Fewer Tokens, Greater Scaling: Self-Adaptive Visual Bases for Efficient and Expansive Representation Learning
Shawn Young, Xingyu Zeng, Lijian Xu
TL;DR
This work investigates how semantic redundancy in visual tokens constrains scaling of vision transformers and proposes an MDL-based framework to learn a compact, orthogonal basis set that spans image semantics. The core contribution is the Orthogonal Filtering module, consisting of an allocator and a slot-based basis representation, guided by an orthogonality loss to achieve low-rank, semantically disentangled reconstructions. A key empirical finding is the Law of Parametric Efficiency Priority, which shows that larger models require markedly fewer image bases to reach the semantic ceiling, enabling substantial token-efficiency gains and reduced compute.
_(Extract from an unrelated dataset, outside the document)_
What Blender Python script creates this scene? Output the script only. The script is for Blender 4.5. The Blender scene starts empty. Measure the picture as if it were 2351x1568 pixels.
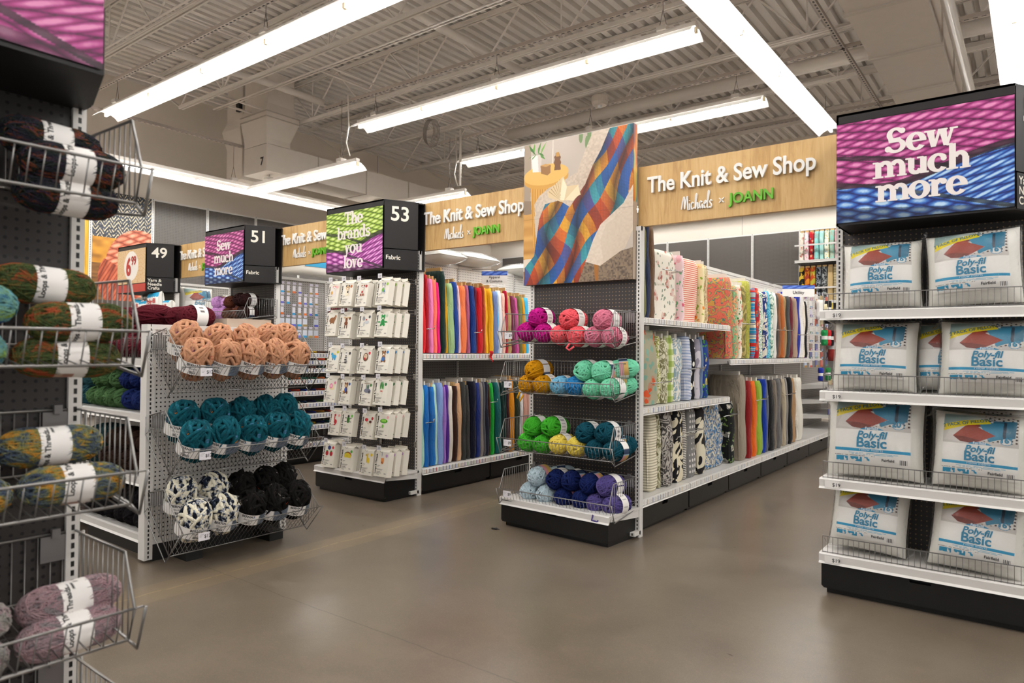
import bpy, math, random
import numpy as np
from mathutils import Vector, Matrix, Euler
random.seed(7)
rng = np.random.default_rng(7)
PI = math.pi
COL = bpy.context.scene.collection

# ------------------------------------------------------------------ colours and materials
def lin(c):
    if isinstance(c, str):
        c = c.lstrip('#'); c = [int(c[i:i+2], 16)/255 for i in (0, 2, 4)]
    return [x/12.92 if x <= .04045 else ((x+.055)/1.055)**2.4 for x in c]
_M = {}
class NT:
    def __init__(s, name):
        s.m = bpy.data.materials.new(name); s.m.use_nodes = True
        s.t = s.m.node_tree; s.n = s.t.nodes; s.b = s.n['Principled BSDF']
    def add(s, typ, **kw):
        nd = s.n.new(typ)
        for k, v in kw.items():
            if k.startswith('i_'):
                key = k[2:]; key = int(key) if key.isdigit() else key.replace('_', ' ')
                v2 = v
                if hasattr(v, 'is_output'): s.t.links.new(v, nd.inputs[key])
                else: nd.inputs[key].default_value = v2
            else: setattr(nd, k, v)
        return nd
    def link(s, a, b): s.t.links.new(a, b)
    def math(s, op, a, b=None, c=None):
        nd = s.n.new('ShaderNodeMath'); nd.operation = op
        for i, v in enumerate((a, b, c)):
            if v is None: continue
            if hasattr(v, 'is_output'): s.t.links.new(v, nd.inputs[i])
            else: nd.inputs[i].default_value = v
        return nd.outputs[0]
    def obj(s):
        tc = s.n.new('ShaderNodeTexCoord'); return tc.outputs['Object']
    def sep(s, v):
        nd = s.n.new('ShaderNodeSeparateXYZ'); s.link(v, nd.inputs[0]); return nd.outputs
    def mix(s, f, a, b):
        nd = s.n.new('ShaderNodeMix'); nd.data_type = 'RGBA'
        for i, v in ((0, f), (6, a), (7, b)):
            if hasattr(v, 'is_output'): s.link(v, nd.inputs[i])
            elif i == 0: nd.inputs[0].default_value = v
            else: nd.inputs[i].default_value = (*lin(v), 1)
        return nd.outputs[2]
    def noise(s, vec, scale, detail=2, rough=.5, dist=0):
        nd = s.n.new('ShaderNodeTexNoise'); s.link(vec, nd.inputs['Vector'])
        nd.inputs['Scale'].default_value = scale; nd.inputs['Detail'].default_value = detail
        nd.inputs['Roughness'].default_value = rough; nd.inputs['Distortion'].default_value = dist
        return nd.outputs[0]
    def ramp(s, fac, stops, interp='LINEAR'):
        nd = s.n.new('ShaderNodeValToRGB'); s.link(fac, nd.inputs[0]); r = nd.color_ramp; r.interpolation = interp
        while len(r.elements) < len(stops): r.elements.new(.5)
        for e, (p, c) in zip(r.elements, stops):
            e.position = p; e.color = (*lin(c), 1)
        return nd.outputs[0]
    def bump(s, h, strength=.3, dist=.01):
        nd = s.n.new('ShaderNodeBump'); s.link(h, nd.inputs['Height']); nd.inputs['Strength'].default_value = strength
        nd.inputs['Distance'].default_value = dist; s.link(nd.outputs[0], s.b.inputs['Normal'])
    def color(s, c):
        if hasattr(c, 'is_output'): s.link(c, s.b.inputs['Base Color'])
        else: s.b.inputs['Base Color'].default_value = (*lin(c), 1)
    def set(s, rough=.5, metal=0, spec=.5, **kw):
        s.b.inputs['Roughness'].default_value = rough; s.b.inputs['Metallic'].default_value = metal
        s.b.inputs['Specular IOR Level'].default_value = spec
        for k, v in kw.items(): s.b.inputs[k.replace('_', ' ')].default_value = v
        return s.m
def mat(c, rough=.5, metal=0, spec=.5, noise=0, **kw):
    key = (c, rough, metal, spec, noise, tuple(kw.items()))
    if key in _M: return _M[key]
    n = NT('painted_%s' % c)
    if noise:
        f = n.noise(n.obj(), 9, 3)
        n.color(n.mix(n.math('MULTIPLY', f, noise), c, '555048'))
    else: n.color(c)
    _M[key] = n.set(rough, metal, spec, **kw); return _M[key]
def yarn(c, spots=None):
    """fuzzy chenille yarn; spots = other colours dyed along the strand"""
    key = ('yarn', c, str(spots))
    if key in _M: return _M[key]
    n = NT('yarn_' + c); v = n.obj()
    if spots:
        a = n.add('ShaderNodeAttribute', attribute_name='strand')
        if len(spots) > 2:      # self-striping: broad patches that drift along the skein
            mp = n.add('ShaderNodeMapping', i_Vector=v); mp.inputs['Scale'].default_value = (1, 1, .45); mp.inputs['Location'].default_value = (spots[2], 0, 0)
            f = n.math('ADD', n.math('MULTIPLY', n.noise(mp.outputs[0], 26, 2, .6, .8), .72), n.math('MULTIPLY', n.noise(a.outputs['Vector'], 3.5, 1), .28))
        else: f = n.math('ADD', n.math('MULTIPLY', n.noise(a.outputs['Vector'], spots[0], 2, .55), .8), n.math('MULTIPLY', n.noise(v, 90, 2), .2))
        n.color(n.ramp(f, spots[1], 'EASE'))
    else:
        f = n.noise(v, 60, 1); n.color(n.mix(n.math('MULTIPLY', f, .18), c, '241a1a'))
    n.bump(n.noise(v, 330 if not (spots and len(spots) < 3) else 200, 2), .8, .004)
    _M[key] = n.set(.9, spec=.12); return _M[key]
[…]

The authors also introduce PaperScope, a large visual long-context dataset of 17,365 high-resolution papers to facilitate research on long-range visual understanding and token budgeting at scale.
Abstract
This paper investigates the fundamental relationship between model capacity and the minimal number of visual tokens required to preserve image semantics. Inspired by the Minimum Description Length principle, we reinterpret image tokens as vectors in a visual semantic space and define the intrinsic semantic complexity of an image as the smallest set of basis vectors needed to span this space. Building on this perspective, we propose Orthogonal Filtering, a lightweight module that adaptively clusters redundant tokens into a compact set of orthogonal bases. Through extensive experiments across a range of ViT models, we reveal a consistent token, model scaling law: larger models require significantly fewer tokens to span visual semantic space. Besides, we also contribute a visual long-context dataset.